What are your next steps now that the grant has closed?

We just launched the follow-on grant. In our data collection, we learned not many programs know what to do about non-academic career pathways and how to help students reach those goals. So Maura and I are working on a new grant focused on non-academic career pathways for engineering graduate students. It’s different in that it focuses on engineering, but it’s also broadening from just Ph.D. students to include Master’s students. We don’t know much about Master’s students and their experiences, so that’ll be a big contribution of that new effort, too.

Beyond this focus on graduate education, I’m super excited about our new $3 million Research Hub we’ll be leading focused on low-income students in engineering.

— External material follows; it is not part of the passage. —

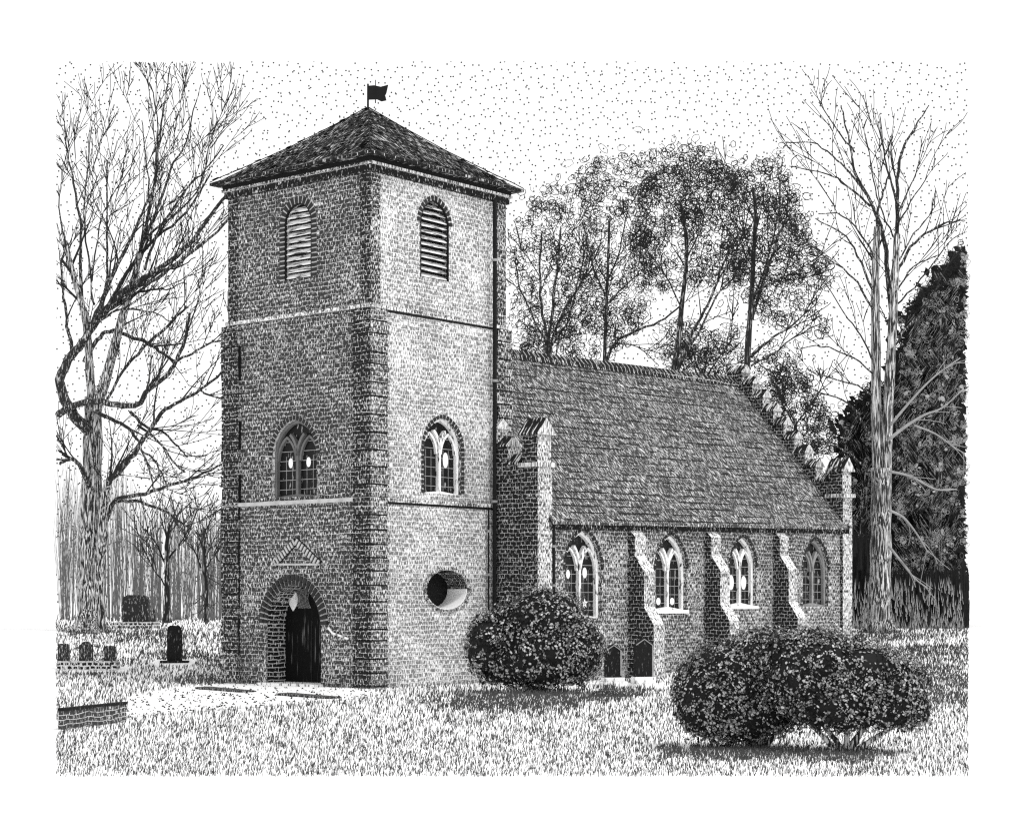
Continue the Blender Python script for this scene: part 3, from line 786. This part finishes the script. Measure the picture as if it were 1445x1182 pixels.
def bare_tree(name, label, Y, trunks, limbs, matT, matB, k=6, tl=3.0, lvl=1, group=None, pale=(), cat='tree', rmin=.014, jit=1.2, leafy=False, slim=.82):
    b = at(*trunks[0][0][0], Y); base = Vector((b.x, Y, gz(0, Y)))
    e = empty(name, base, 0, label, cat, group)
    def local(mb, nm, mat):
        if not mb.v: return
        mb.v = [(x - base.x, y - base.y, z - base.z) for x, y, z in mb.v]; return mb.build(nm, mat, e, smooth=True, uv=False)
    mt, br, tw, pl = MB(), MB(), MB(), MB()
    for ti, (pts, w0, w1) in enumerate(trunks):
        P3 = limb3(pts, Y, 0, .25); n = len(P3)
        if ti == 0: P3[0].z = base.z - .3
        rad = [((w0 + (w1 - w0) * (i / (n - 1)) ** .8) * Y / F / 2) for i in range(n)]
        if ti == 0:
            for i in range(3): rad[i] *= 1 + .18 * (1 - i / 3) ** 2
            for k_ in range(6):
                q = k_ * 1.05 + U(-.2, .2); r_ = rad[0]
                pts_ = [P3[0] + Vector((math.cos(q) * f_ * r_, math.sin(q) * f_ * r_, h)) for f_, h in ((.4, 1.2), (.75, .65), (1.15, .35), (1.55, .2))]
                mt.tube(pts_, [r_ * .3, r_ * .27, r_ * .18, r_ * .06], 6)
        rad = [r * (1 + .06 * math.sin(i * 1.7)) for i, r in enumerate(rad)]
        P3, rad = clipin(P3, rad); mt.tube(P3, rad, 10)
        if ti or len(trunks) == 1: twigs(tw, P3, rad, k, tl, lvl, .55, rmin=rmin)
    for (pts, w0, w1) in limbs:
        w0 *= slim
        P3 = limb3(pts, Y, 0, jit); n = len(P3); rad = [max(rmin, (w0 + (w1 - w0) * i / (n - 1)) * Y / F / 2) for i in range(n)]
        P3 = [p + Vector((U(-.04, .04), 0, U(-.05, .05))) for p in P3]
        P3, rad = clipin(P3, rad)
        if len(P3) > 2: br.tube(P3, rad, 7); twigs(tw, P3, rad, k, tl, lvl, .3, rmin=rmin)
    for (pts, w0, w1) in pale:
        P3 = limb3(pts, Y - 2, 0, .5); n = len(P3); rad = [max(rmin, (w0 + (w1 - w0) * i / (n - 1)) * Y / F / 2) for i in range(n)]
        P3, rad = clipin(P3, rad); pl.tube(P3, rad, 6); twigs(pl, P3, rad, 4, tl * .6, 0, .3, -.6, rmin=rmin)
    nb_ = len(br.f); br.add(tw.v, tw.f, 1); br.m = [0] * nb_ + [1] * (len(br.f) - nb_)
    if leafy: local(mt, 'trunk', matT); br.v = [(x - base.x, y - base.y, z - base.z) for x, y, z in br.v]; return e, base, br
    local(mt, 'trunk', matT); local(br, 'crown', [matB, M['twig']]); local(pl, 'low_branch', M['twig_pale'])
    return e, base

bare_tree('bare_tree', 'massive bare tree with spreading crooked limbs at the far left', 80,
  [([(128, 900), (127, 850), (128, 780), (129, 700), (131, 620), (132, 560)], 40, 25),
   ([(140, 890), (139, 820), (144, 760), (147, 710), (153, 678)], 20, 12),
   ([(132, 580), (127, 530), (124, 480), (118, 440), (104, 390), (92, 340)], 15, 7),
   ([(133, 580), (146, 545), (160, 495), (172, 450), (188, 400), (197, 355)], 18, 9)],
  [([(153, 680), (172, 660), (195, 632), (212, 605), (232, 578), (262, 562), (290, 545), (318, 520)], 11, 3),
   ([(280, 550), (300, 560), (322, 560)], 4, 2),
   ([(146, 745), (165, 706), (205, 696), (250, 682), (288, 668), (322, 650)], 9, 2.5),
   ([(165, 706), (200, 708), (232, 722), (262, 740), (292, 765), (312, 795)], 6, 2),
   ([(128, 690), (112, 655), (98, 648), (84, 656)], 9, 4),
   ([(126, 610), (104, 585), (90, 560), (84, 535), (102, 500), (120, 478), (146, 440), (175, 415), (215, 385), (262, 350), (300, 300), (323, 272)], 21, 4),
   ([(122, 475), (142, 430), (160, 385), (188, 330), (205, 290), (232, 240)], 10, 2), ([(132, 460), (160, 420), (185, 375), (222, 335), (262, 300), (300, 240)], 9, 2), ([(140, 450), (170, 425), (205, 410), (235, 408), (262, 398)], 6, 1.5), ([(150, 438), (185, 420), (225, 385), (250, 378), (275, 362)], 6, 1.5), ([(126, 470), (150, 445), (180, 436), (215, 440), (240, 452)], 5, 1.5),
   ([(146, 440), (180, 405), (212, 398), (250, 372), (285, 345), (323, 310)], 9, 3),
   ([(81, 584), (100, 574), (135, 566), (165, 571), (196, 571), (206, 555), (232, 532), (250, 508), (262, 472), (268, 440)], 13, 4),
   ([(250, 508), (270, 500), (300, 482), (322, 480)], 5, 2),
   ([(118, 510), (138, 480), (155, 467), (182, 474), (208, 484), (225, 495), (245, 510)], 8, 4),
   ([(208, 484), (232, 465), (246, 450), (262, 432)], 6, 3),
   ([(150, 568), (170, 530), (190, 505), (208, 484)], 5, 4),
   ([(206, 560), (210, 530), (214, 500)], 4, 2),
   ([(124, 572), (150, 588), (176, 600), (192, 618), (202, 640), (214, 672), (216, 690)], 8, 2),
   ([(184, 580), (205, 600), (232, 612), (252, 630), (264, 646)], 6, 2),
   ([(195, 600), (222, 622), (244, 650), (262, 668)], 5, 2),
   ([(202, 636), (218, 650), (230, 670), (238, 690)], 4, 2),
   ([(104, 500), (95, 460), (90, 420), (86, 380), (92, 350)], 7, 2),
   ([(118, 440), (112, 380), (114, 320), (104, 260), (95, 215), (90, 170)], 7, 1.6),
   ([(132, 430), (126, 380), (118, 300), (122, 250), (130, 180)], 4, 1.4),
   ([(145, 440), (152, 370), (150, 300), (150, 226)], 5, 2),
   ([(130, 395), (140, 320), (156, 280), (190, 228)], 3, 1.3),
   ([(197, 355), (208, 310), (218, 262), (224, 200), (232, 150), (240, 95)], 7, 1.4),
   ([(219, 262), (222, 180), (212, 120), (190, 92)], 3, 1.2),
   ([(200, 345), (225, 290), (240, 240), (262, 200), (282, 120)], 6, 1.3),
   ([(197, 360), (210, 290), (206, 220), (200, 170)], 4, 1.3),
   ([(190, 395), (212, 330), (250, 300), (285, 255), (298, 170)], 5, 1.4),
   ([(205, 380), (222, 330), (262, 268), (290, 240), (316, 205)], 5, 1.6),
   ([(100, 380), (88, 320), (82, 270)], 4, 1.5)],
  M['bark'], M['bark_limb'], k=4, tl=3.4, lvl=2, rmin=.012)
bare_tree('bare_tree', 'small forked bare tree in front of the hazy woods', 108,
  [([(236, 872), (236, 820), (235, 770), (240, 740)], 9, 4)], [([(235, 800), (222, 770), (205, 745)], 4, 1), ([(236, 790), (255, 765), (270, 740)], 4, 1), ([(236, 830), (215, 800), (200, 770)], 3, 1)],
  M['bark_dark'], M['bark_dark'], k=7, tl=2.6, lvl=1, group='young bare trees by the woods', rmin=.02, jit=.4)
bare_tree('bare_tree', 'slender bare tree in the woods close beside the tower', 112,
  [([(292, 874), (291, 820), (288, 780), (290, 745)], 6, 2.5)], [([(291, 820), (280, 790), (272, 770)], 3, 1), ([(291, 800), (302, 780), (312, 760)], 3, 1)],
  M['bark_dark'], M['bark_dark'], k=6, tl=2.4, lvl=1, group='young bare trees by the woods', rmin=.02, jit=.4)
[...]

It’s pulling together a really great team–Bev Watford, Walter Lee, Jake Grohs and me from VT; Teri Reed, PK Imbrie, and David Reeping from the University of Cincinnati; Dustin Grote from Weber State University; Amy Richardson from Northern Virginia Community College; Sarah Rodriguez from Texas A&M-Commerce; and Bruk Berhane from Florida International University . A key mission in this effort is to build out capacity across a range of institutions. Our leadership Hub team is going to be working with 40 different teams at a wide range of institutions to expand how researchers and practitioners think about researching their organizational processes.

The real big pitch for the hub is that we want to help teams who are running S-STEM programs to be able to build infrastructure and institutional processes that are sustainable even beyond the grant funding. These kinds of programs all rely on organizational partnerships within and between institutions, so that will be our team’s focus over the next several years.